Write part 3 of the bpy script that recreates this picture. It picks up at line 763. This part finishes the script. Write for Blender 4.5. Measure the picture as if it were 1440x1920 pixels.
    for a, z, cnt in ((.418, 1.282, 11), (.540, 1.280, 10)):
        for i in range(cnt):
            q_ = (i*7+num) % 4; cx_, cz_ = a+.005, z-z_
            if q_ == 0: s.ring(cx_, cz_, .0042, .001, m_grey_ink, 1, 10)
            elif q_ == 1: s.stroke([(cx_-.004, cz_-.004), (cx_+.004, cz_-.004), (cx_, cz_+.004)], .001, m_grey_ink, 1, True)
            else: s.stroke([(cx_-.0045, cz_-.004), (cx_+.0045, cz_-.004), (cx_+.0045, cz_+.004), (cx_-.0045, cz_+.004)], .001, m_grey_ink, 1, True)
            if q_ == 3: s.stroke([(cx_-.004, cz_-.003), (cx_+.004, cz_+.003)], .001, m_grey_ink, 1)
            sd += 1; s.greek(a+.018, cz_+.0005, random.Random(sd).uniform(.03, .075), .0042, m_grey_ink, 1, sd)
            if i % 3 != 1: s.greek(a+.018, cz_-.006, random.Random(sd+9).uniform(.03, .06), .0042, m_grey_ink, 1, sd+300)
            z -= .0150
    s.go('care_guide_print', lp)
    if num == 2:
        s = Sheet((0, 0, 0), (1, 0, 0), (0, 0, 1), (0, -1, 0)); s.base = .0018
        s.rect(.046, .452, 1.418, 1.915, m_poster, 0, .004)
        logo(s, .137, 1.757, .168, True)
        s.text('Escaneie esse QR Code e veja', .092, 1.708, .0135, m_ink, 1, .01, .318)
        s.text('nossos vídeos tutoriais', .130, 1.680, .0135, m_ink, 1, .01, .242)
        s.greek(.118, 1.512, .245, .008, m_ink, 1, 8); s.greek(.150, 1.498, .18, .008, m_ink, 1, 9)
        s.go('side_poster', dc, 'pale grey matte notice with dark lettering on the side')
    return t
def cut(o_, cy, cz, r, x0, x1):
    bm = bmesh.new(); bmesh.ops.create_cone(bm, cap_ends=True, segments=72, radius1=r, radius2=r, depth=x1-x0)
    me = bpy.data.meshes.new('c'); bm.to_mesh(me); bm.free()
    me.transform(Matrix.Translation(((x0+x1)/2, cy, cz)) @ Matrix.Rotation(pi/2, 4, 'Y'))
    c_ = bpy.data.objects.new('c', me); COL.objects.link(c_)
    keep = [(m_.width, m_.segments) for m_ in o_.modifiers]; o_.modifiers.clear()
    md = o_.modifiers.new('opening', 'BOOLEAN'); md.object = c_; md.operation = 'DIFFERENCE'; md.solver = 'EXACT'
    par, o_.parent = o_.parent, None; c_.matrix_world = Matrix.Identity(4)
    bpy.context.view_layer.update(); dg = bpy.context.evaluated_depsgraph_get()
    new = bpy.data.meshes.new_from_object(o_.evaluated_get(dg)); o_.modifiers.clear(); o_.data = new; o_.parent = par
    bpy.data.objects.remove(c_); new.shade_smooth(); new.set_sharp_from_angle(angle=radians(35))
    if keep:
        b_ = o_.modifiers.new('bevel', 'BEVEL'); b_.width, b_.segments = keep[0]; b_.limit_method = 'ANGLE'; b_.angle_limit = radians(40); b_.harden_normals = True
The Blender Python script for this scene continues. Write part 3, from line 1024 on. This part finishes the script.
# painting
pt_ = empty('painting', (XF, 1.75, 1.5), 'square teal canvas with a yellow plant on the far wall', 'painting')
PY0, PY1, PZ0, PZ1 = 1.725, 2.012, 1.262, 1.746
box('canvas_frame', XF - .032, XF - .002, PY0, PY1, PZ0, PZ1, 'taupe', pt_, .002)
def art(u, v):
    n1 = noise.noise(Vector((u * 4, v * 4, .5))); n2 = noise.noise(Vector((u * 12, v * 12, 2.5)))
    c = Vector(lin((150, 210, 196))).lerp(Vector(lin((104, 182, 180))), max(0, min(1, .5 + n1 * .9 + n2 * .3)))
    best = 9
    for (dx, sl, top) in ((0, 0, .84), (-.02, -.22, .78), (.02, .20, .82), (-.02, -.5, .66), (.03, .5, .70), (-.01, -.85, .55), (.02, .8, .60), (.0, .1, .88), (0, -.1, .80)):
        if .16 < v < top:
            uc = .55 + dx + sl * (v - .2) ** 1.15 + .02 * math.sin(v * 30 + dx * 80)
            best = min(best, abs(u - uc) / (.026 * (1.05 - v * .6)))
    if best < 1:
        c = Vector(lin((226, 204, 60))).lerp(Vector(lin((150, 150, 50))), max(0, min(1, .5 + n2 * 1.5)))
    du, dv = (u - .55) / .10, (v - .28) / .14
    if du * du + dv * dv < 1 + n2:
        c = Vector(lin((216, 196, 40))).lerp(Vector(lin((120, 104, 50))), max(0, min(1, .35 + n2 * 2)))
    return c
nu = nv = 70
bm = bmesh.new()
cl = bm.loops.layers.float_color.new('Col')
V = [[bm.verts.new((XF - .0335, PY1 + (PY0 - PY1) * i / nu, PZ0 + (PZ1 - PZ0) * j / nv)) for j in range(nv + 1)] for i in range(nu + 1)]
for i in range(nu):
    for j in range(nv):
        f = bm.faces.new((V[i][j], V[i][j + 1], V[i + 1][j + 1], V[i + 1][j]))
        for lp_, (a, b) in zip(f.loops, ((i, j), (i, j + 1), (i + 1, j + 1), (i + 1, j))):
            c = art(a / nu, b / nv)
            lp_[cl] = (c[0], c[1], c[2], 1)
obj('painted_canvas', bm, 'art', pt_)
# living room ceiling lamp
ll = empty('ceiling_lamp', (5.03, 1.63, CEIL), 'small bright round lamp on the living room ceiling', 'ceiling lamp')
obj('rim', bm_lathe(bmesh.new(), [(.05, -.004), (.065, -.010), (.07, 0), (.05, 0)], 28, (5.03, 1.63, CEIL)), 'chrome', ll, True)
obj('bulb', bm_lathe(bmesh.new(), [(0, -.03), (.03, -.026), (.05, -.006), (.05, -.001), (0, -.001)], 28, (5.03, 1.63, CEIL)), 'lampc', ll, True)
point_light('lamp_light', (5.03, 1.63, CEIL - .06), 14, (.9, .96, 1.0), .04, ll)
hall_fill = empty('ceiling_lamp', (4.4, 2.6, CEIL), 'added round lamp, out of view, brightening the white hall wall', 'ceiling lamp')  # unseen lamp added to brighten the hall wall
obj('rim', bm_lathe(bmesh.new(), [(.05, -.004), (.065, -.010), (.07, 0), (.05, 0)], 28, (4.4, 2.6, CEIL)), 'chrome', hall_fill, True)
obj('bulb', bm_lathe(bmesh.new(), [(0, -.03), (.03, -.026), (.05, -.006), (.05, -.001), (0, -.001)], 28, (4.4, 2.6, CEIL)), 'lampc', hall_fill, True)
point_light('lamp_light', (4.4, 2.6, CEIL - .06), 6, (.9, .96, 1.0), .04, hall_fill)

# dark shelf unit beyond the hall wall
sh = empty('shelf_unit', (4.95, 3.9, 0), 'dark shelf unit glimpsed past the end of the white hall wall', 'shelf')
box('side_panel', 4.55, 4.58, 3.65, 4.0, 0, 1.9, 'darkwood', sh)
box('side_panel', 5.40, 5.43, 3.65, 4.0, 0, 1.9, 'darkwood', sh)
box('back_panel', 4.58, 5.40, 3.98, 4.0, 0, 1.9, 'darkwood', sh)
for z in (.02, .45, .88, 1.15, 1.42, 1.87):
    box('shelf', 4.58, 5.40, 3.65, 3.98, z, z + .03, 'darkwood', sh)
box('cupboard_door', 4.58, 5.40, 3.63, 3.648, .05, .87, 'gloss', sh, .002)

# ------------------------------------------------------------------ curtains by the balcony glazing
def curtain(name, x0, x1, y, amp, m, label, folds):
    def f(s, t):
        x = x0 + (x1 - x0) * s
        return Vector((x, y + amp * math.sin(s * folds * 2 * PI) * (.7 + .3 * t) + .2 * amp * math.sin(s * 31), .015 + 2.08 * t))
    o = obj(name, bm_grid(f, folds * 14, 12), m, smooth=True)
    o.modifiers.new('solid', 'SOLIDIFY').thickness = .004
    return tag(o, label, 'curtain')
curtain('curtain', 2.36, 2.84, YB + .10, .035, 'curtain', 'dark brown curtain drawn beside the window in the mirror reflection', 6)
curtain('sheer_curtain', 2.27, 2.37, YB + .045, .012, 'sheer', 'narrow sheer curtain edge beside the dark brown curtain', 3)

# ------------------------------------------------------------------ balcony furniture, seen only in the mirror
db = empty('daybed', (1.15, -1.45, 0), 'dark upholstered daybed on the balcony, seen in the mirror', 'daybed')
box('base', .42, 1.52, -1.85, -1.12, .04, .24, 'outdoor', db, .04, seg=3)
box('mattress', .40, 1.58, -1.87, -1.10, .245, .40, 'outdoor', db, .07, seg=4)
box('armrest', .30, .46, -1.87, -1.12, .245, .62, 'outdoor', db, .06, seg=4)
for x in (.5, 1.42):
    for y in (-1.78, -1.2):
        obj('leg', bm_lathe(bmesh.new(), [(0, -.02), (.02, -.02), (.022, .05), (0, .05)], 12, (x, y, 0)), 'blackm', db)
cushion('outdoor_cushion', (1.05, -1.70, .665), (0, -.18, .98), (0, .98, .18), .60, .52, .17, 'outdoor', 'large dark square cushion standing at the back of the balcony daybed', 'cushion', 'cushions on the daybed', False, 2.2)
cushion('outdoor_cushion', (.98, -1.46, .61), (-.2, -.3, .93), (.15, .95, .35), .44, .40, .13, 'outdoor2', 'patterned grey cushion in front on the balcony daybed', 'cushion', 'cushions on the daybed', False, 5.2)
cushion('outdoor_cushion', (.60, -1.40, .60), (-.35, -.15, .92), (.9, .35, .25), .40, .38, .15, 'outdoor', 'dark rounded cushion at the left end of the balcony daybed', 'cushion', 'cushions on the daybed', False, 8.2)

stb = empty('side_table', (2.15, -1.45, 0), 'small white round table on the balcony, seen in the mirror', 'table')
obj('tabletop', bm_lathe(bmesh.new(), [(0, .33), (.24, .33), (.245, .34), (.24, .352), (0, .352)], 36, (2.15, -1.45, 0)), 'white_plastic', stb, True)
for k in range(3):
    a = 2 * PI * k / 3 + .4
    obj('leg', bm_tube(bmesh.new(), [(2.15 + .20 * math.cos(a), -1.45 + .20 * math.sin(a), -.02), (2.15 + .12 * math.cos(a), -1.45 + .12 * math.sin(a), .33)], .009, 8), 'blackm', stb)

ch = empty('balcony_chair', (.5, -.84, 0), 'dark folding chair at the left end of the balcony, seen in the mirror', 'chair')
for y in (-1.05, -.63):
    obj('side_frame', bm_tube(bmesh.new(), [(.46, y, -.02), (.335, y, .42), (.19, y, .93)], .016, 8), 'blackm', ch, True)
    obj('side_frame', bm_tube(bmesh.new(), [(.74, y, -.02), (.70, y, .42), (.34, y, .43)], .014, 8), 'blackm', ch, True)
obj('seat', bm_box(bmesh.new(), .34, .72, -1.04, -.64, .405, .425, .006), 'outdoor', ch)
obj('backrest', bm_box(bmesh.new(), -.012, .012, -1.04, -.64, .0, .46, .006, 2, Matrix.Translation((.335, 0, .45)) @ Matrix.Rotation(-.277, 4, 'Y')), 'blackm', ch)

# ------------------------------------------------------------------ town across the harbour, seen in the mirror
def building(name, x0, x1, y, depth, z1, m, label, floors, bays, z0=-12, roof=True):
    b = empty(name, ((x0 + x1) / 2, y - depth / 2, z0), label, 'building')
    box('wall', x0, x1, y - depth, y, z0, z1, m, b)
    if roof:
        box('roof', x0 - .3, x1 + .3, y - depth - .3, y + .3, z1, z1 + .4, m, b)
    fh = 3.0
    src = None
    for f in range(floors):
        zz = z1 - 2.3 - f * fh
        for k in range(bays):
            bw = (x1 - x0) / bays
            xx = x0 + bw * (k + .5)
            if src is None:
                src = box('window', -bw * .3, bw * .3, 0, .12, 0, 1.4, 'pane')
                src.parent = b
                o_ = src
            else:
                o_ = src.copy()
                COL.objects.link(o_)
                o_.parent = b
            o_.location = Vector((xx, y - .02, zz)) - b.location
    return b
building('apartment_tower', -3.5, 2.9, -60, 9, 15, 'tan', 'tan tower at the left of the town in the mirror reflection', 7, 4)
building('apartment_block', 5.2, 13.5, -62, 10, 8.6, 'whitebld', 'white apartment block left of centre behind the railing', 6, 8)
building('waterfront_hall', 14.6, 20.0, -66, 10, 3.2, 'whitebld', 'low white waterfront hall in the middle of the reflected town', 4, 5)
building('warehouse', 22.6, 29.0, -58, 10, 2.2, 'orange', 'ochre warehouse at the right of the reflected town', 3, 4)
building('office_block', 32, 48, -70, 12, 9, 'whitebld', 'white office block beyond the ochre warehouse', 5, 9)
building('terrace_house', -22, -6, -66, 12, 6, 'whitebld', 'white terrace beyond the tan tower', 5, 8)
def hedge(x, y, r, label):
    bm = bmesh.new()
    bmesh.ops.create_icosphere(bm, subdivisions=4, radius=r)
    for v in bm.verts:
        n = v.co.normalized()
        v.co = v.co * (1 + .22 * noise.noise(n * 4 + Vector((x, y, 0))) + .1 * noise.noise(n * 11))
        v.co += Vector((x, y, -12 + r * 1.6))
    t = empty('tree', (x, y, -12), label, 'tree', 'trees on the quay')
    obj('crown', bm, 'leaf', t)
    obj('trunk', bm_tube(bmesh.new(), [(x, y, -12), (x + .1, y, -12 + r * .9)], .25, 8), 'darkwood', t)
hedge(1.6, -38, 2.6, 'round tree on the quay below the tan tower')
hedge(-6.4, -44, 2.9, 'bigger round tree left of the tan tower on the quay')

▸ **Problem to solve**:
Copy all lines from the data that hold the word "Blender".

▸ **Output below**:
Write part 3 of the bpy script that recreates this picture. It picks up at line 763. This part finishes the script. Write for Blender 4.5. Measure the picture as if it were 1440x1920 pixels.
The Blender Python script for this scene continues. Write part 3, from line 1024 on. This part finishes the script.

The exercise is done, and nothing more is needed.